My friends and I did want to make something “good.” There was a sense of striving in these projects. We hoped our work would be seen as “well done.” But I can look back at those plays and see, of course, that in almost any objective sense of professional theater excellence they  were silly and small. Back then there was so much farther to go.

This is not to say that I want to make sloppy things. I like rigor. But I wonder if hard work is different than polished work. For though I know I will not likely find again the love I once had for Godspell or The Music Man, I do think it is useful to remember what is beautiful about such “community” theater. It allows us a system to join.
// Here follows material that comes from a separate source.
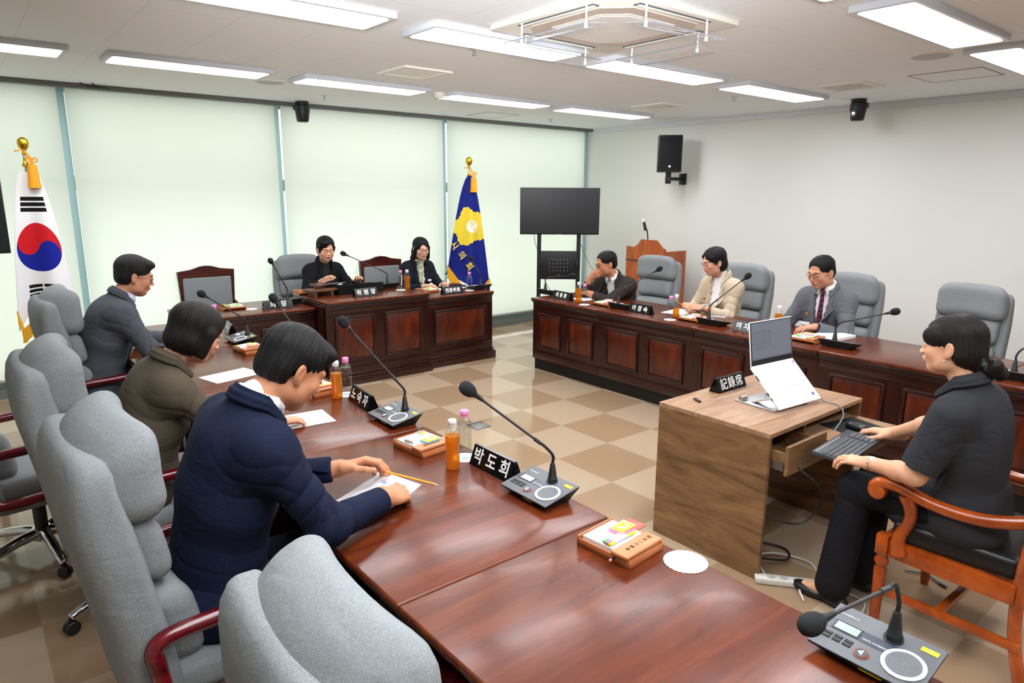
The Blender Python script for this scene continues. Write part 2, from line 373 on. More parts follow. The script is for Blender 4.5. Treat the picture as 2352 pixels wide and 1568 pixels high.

It brings us together in shared purpose. It is a vehicle for vulnerability in our early learning before we have mastered something.

Most of the theater makers I know did not begin by aiming for “professional.” They began from community. They found love in a space of sharing.

So I wonder about a collective industry adoption of virtuosity and excellence as a sign of our professional status. I wonder if excellence, while understandably desirable, may lead us away from the thing that actually feeds us in being artists. I wonder if virtuosity of craft might slowly build up armor around our bodies and keep us impervious to the vulnerability that keeps us growing and open.

I wonder about other yardsticks with which to measure success:

Happiness?

Connection?

Authenticity?

I know some part of me fears that these seem too genuine, too fuzzy, too amateur. I worry that without Excellence I will be laughed at or pitied.

But I also wonder if maybe this is the feeling of that vulnerability I seem to have lost. And I know for sure that the pursuit of Excellence seems to keep making me angry. So perhaps it’s time to try something new.